Bu tarlada yetişen bütün ürünler de tat ve lezzetin olduğuna vurgu yapan Yüzer, “Bölge de tarım bitti, tarımı canlandıralım diye birçok şey söyleniyor fakat tarımla ilgilenen veya çiftçinin durumunu soran tarlaları gezen kimseyi bulamıyorsunuz. Tarımın daha iyi yerlere gelmesi için destek şart, fakat şu an tarım sadece masa başında yapılıyor, ayakta gezen pek fazla kimseyi bulamazsınız. Biz hep kendi imkânlarımızla bir yerlere geldik sıfır destekli bu tarım işini yapıyoruz. Hadi diyelim ben bir şekilde kendi imkânlarımla yapabiliyorum, peki imkânı olmayan çiftçiler ne yapmalı. Devlet hepimizsek bu işe bir çare bulmaları gerekir. Ben bir destek, farklı bir şey istemiyorum. Su istiyorum. Zaten biz sulama birliklerine para ödüyoruz geçen senenin iki katı bir para ödüyoruz. Dönüm başı su paralarımızı ödüyoruz. Bu yıl da dönüm başı 25 liradan 45 liraya kadar çıktı ücret. Ama parasını ödememe rağmen su almazsam hiçbir çabanın anlamı yok.”

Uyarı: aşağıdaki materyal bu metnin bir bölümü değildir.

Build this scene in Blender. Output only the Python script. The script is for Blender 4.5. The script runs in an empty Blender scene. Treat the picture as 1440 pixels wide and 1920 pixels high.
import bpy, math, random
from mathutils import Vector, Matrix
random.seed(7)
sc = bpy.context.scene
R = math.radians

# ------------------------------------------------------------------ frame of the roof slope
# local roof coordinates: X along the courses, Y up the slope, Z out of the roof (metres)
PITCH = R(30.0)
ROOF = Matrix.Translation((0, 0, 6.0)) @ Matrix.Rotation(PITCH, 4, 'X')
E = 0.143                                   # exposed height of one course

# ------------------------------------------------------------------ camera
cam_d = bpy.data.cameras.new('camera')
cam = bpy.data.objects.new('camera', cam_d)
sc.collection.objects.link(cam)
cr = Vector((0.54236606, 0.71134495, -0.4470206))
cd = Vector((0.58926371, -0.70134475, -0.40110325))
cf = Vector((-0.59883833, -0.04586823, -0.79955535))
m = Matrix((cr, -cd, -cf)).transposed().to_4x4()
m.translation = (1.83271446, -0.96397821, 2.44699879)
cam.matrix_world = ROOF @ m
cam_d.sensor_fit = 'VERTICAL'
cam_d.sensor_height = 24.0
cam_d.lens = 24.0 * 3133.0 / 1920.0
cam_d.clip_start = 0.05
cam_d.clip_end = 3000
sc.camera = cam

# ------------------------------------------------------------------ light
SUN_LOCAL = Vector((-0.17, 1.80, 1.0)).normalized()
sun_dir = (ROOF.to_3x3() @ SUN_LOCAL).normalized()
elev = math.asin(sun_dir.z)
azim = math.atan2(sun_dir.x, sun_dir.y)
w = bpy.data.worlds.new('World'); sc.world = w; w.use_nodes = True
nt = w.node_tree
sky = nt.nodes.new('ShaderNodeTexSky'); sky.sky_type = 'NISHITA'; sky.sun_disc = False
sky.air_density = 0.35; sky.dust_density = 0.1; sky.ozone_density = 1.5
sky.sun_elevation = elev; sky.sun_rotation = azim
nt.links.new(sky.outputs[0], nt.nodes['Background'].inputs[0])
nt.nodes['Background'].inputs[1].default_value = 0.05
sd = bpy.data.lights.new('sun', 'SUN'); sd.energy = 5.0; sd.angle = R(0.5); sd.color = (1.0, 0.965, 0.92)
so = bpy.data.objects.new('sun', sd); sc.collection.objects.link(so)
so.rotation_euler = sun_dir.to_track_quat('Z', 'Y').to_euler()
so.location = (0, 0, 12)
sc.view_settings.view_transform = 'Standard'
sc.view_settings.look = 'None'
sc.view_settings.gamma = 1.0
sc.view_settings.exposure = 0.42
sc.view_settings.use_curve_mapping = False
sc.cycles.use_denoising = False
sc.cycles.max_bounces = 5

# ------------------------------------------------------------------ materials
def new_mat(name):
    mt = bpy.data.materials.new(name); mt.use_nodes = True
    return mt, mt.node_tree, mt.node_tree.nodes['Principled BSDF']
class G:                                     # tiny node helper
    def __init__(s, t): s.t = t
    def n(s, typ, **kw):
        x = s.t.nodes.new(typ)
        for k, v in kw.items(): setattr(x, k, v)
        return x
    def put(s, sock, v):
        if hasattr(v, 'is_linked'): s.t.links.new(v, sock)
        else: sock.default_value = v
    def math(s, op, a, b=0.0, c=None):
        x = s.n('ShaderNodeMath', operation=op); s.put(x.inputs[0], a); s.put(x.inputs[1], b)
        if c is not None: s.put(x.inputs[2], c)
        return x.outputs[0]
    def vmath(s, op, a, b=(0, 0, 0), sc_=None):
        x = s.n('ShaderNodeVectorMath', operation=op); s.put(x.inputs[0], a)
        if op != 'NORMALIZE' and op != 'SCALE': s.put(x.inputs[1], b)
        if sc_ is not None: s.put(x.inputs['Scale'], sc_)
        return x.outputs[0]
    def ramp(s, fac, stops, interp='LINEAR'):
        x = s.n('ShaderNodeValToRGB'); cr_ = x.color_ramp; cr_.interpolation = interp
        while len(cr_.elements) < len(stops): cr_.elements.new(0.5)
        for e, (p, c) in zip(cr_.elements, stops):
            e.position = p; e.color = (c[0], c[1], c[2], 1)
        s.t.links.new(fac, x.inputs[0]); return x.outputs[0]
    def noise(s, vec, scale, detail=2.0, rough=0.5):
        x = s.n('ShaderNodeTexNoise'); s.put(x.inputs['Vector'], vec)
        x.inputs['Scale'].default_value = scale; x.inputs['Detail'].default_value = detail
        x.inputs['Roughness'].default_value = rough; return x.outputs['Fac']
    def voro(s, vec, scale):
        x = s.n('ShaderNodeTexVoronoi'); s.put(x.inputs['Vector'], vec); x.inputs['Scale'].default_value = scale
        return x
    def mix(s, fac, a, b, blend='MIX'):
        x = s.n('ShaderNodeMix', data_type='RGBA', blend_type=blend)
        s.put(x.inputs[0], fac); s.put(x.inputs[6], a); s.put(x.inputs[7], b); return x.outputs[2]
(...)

KAVUNA BEL BAĞLAYAN ÇİFTCİNİN ELİ BOŞ KALDI
Civarda kavun yetiştiren bir diğer çiftçi ise Şehrivan’a yaptığı değerlendirmede her yıl Aralık ayına kadar sattıkları kavunun bu yıl Eylül ayı bitmeden tükendiğini söyledi. Alaköy civarında ektikleri dönümlerce kavunu yerde kalan ve bu yıl büyük bir zarar yaşadıklarını belirten çifciler ayrıca şu ifadelere yer verdi: “İlk etaplarda her şey çok güzel ilerliyordu, sona doğru sular kesilince bütün emek boşa gitti. Hatta biz kışın tüketilebilecek siyah kavunlar yetiştiriyorduk bu konu hakkında depolama gibi bir düşüncemiz vardı. Fakat susuzluktan dolayı onları da yapamadık. Eskiden buralarda yetişen ürünler araba üzerinde heba oluyordu, Van’a götürme gibi şansları olmayan köylülere böyle bir yer açarak yardımcıda olduk. Bu sene ne kendimize ne de köylüye bir yardımımız dokundu çünkü gördüğünüz gibi yetişmeyen, çürük kalan ve toparlanamayan birçok ürün var. Mevsimin etkisi de var fakat susuzluk en büyük sorun. İmkânlar el verseydi yani suyumuz olsaydı Aralık ayına kadar kavun satışlarımız olurdu. Su bizim için kandır, kan damarlarımız bir şekilde koparılıp gitti.”
UMUTLAR SENEYE KALDI
Civarda çiftçilik yapan bir diğer çiftçi ise: “Batıda devamlı çiftçiye bir destek var, bunları maddiyat için söylemiyorum, mühendisler sürekli çiftçi gibi tarlaların içinde dolaşıyor. Batıda müthiş bir sahiplenme var, burada öyle bir destekte yok. Buradaki tarlarda sebze bitsin yarın manav ve marketlerdeki sebze fiyatları yükselecek. Bu tarlalar bir anlamda vatandaşa bir hizmettir. Suyumuz olaydı şimdi tarla yem yeşildi. Bildiğim kadarıyla 19 tane köy bu sudan faydalanıyor, devlet bu barajı tamamen tarım amaçlı yaptı. Köylerin bir kısmı bolca su aldı, bir kısmı susuz kaldı. Böyle olmaz. Dağılımın eşit ve planlı olması lazımdı. Bu sene büyük mağduriyet yaşadık.” Dedi.
ÇİFTCİNİN BELİ BÜKÜLDÜ!
Daha önce muhtarlık yapan civardaki çiftçilerden Tayyar Tekinbaş Susuzluktan mustarip olduklarını vurgularken, “Biz daha önce Sulama Birliği’nde idik. Sulama bizim kontrolümüzde idi. Sarı Memet barajı tüm bölgeye yeten bir baraj. Ama yanlış planlama yapıldı. Kimi köyler aldı, kimi köyler almadı. Bazı yerlere bolca su giderken, bazıları su alamadı. Bu şekilde olması bölge çifcisinin belini büktü.” Öte yandan benzer sorun geçtiğimiz haftalarda Tevekli ve Yumrutepe köylerinde de yaşanmış ve çiftçinin çağrılarından sonra Van Ziraat Odaları İl Koordinasyon Kurulu, Tuşba Ziraat Odası Başkanı Hasan Özgökçe bir heyet ile birlikte bölgede ziyaretler yapmıştı. Çiftci’nin “Suyumuz yok” şikayetlerini dinleyen Özgökçe, gerekli girişimleri yapıp çiftçinin yanında yer almaya devam edeceklerini söylemişti.